Un imbianchino scrive lo slogan “Prima il Nord”, scelto da Maroni, sul muro di Via Bellerio
Fino a metà degli anni Ottanta «questa strana miscela di dinamismo locale al nord e di disordine pubblico al sud ha tenuto senza troppe proteste». Il sistema salta con la crisi finanziaria e il peggioramento dei conti pubblici; il boom delle tasse, esplose per sfamare il debito pubblico; Tangentopoli e la fine della Prima repubblica; lo stop alle svalutazioni competitive, l’ingresso nella moneta unica e la globalizzazione. Nel momento in cui il modello avrebbe bisogno di un sostegno per crescere in produttività (cresciuta tra il 1990 e il 2010 solo del 15% contro il 38% della Germania e il 34% della Francia) e fare vere innovazioni di processo e prodotto per competere sulla qualità, il paese si avvita, zavorrato da servizi pubblici inefficienti, un centralismo scassato e costoso, un carico fiscale proibitivo e un gap infrastrutturale che aumenta esponenzialmente i costi per quei sistemi produttivi e di mercato più esposti alla competizione internazionale. Da qui il revanchismo del nord e la ri-esplosione del dualismo territoriale.
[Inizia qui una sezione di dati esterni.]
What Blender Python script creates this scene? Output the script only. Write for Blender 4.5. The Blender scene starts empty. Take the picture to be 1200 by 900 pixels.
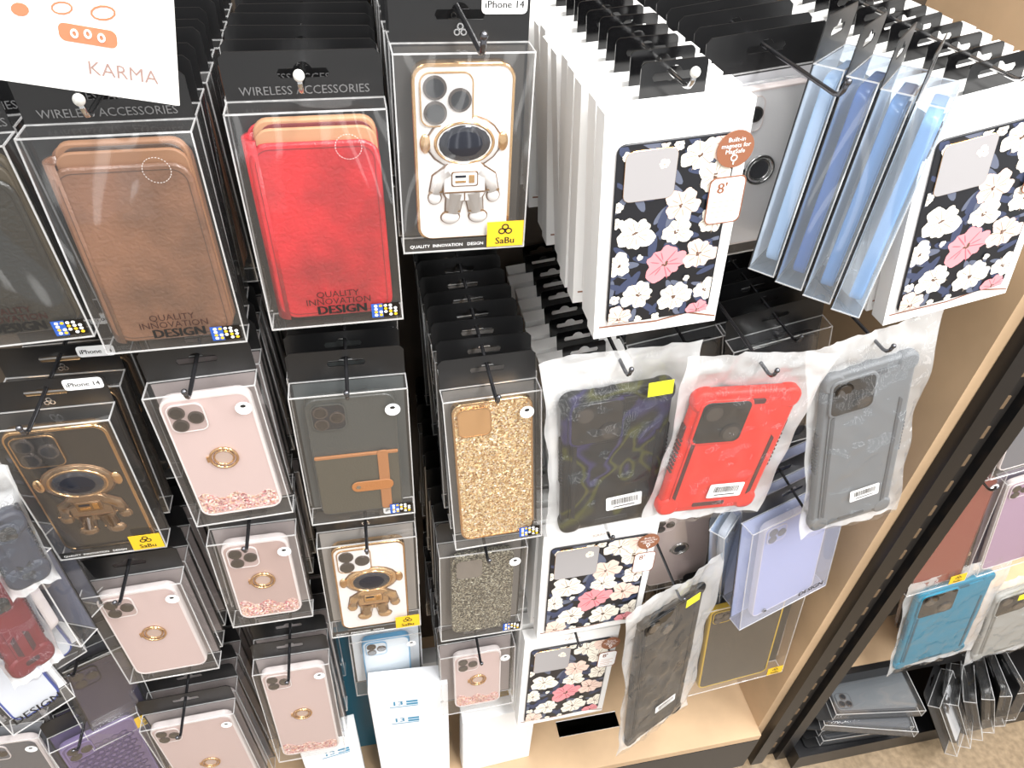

Ma la logica dei «territori separati» rischia di essere una lettura fallace.«Il Sud infatti cresce quando cresce il Nord. Le interrelazioni economiche sono così profonde da condizionare i risultati di ciascun territorio», conferma lo Svimez. Negli anni del miracolo economico i tassi di crescita del 4-5% al nord sono corrispondenti a quelli del meridione. Nei Novanta post svalutazione della lira, il boom del Nord Est si sposa agli anni migliori del mezzogiorno. Addirittura nel quinquennio ‘96-2000 il sud cresce più del nord. Poi la Padania va in letargo e, di conseguenza, il sud. L’ultimo decennio, insieme al brusco stop nel processo di convergenza Nord-Sud, mostra una perdita di competitività dell’intero settentrione. Se misuriamo il Pil per abitante il Nordovest nel 1998 vale il 140% della media dei paesi Ue, nel 2008, ultimo anno pre crisi, era sceso al 127%. Mentre il Nord Est passa da 137 a 125. La bassa crescita è dunque un fattore comune del paese, che precede la grande crisi mondiale. Non solo perchè il sud è una palla al piede ma anche per i problemi congeniti al modello padano: il nanismo d’impresa, la quasi scomparsa delle grandi aziende, il deficit infrastrutturale, la fine delle svalutazioni competitive e la difficile trasformazione terziaria della sua economia.
Quella dello sviluppo italiano è insomma una lettura diversa dal mainstream leghista che sta dietro a proposte come quella del 75 per cento. Tanto più che, chiosa Trigilia, «le ragioni del legame nord-sud non rispondono solo a pulsioni etico-politiche o alla solidarietà dovuta in ogni ambito nazionale bensì sempre più alle sfide che l’Italia deve affrontare per effetto dei processi di integrazione europea e della globalizzazione dell’economia».